The Nuggets will likely need to look for a backup small forward either in free agency or the NBA Draft.

Forward Michael Porter Jr. is the only small forward who could return for the Nuggets next season. Denver can try using its Taxpayer Mid-Level exception to find a decent option in free agency. But it could prove beneficial to pick a player who can contribute immediately in the draft and save their exceptions to address their more glaring needs.

Strawther, a 6-foot-7-inch forward from Gonzaga, has three years and 85 games of collegiate experience under his belt. He averaged 16.1 points, 5.8 rebounds, 46.9% from the field and 40.8% from the 3-point line during his final year with the Bulldogs. The former four-star recruit highlighted how playing alongside a talented Gonzaga roster prepared him for the NBA in a one-on-one interview with the Indiana Pacers earlier this month.

“It’s huge,” Strawther said, via The Pacers. “Just understanding your role. Understanding when guys have it going, being able to get them the ball. Playing with some of the great guys to come to this level, everybody is the best in the world. Understanding that everybody has their own talents and how you fit in.”

Selecting Strawther can allow the Nuggets to select riskier picks with the No. 32 and No. 37 selections or players who could add depth at the one or the five.

Ben Sheppard

No modern team can ever have too much versatility.

Sheppard, a 6-foot-6-inch guard from Belmont, took pride in his versatility when he sat down for a one-on-one interview of his own with the Pacers.

“Super versatile,” Sheppard said when asked how he would describe his game. “Both on the defensive and offensive side. I feel I can do a lot. Most people know me as a shooter, a 3-and-D-type guy. But I think I’m more than that. I can pass the ball too, rebound, stuff like that.”

The native of Atlanta, Ga., saw his role increase throughout his college career. He went from playing an average of 10.8 minutes his first year to 34.3 per game in his senior season, earning 12.2 points, 3.9 rebounds and 1.8 assists per game in his four years with the Bruins.

“Just bigger roles each year,” Sheppard said. “Freshman and sophomore year, I played off the bench. But my junior and senior year, I had bigger roles. With that came growing my game. Shooting, off the ball movement, reads, stuff like that.

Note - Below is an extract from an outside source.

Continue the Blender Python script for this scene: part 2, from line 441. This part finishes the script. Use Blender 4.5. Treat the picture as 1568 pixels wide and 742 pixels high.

Sheppard could be a versatile option at the wing spots if he is available for the Nuggets to select at No. 29. He can provide depth at the two or the three if needed. Guard Kentavious Caldwell-Pope will be on a player option for the 2024-25 season, but guards Christian Braun and Peyton Watson could still be under contract for Denver if they accept either one of their club options for the next few seasons.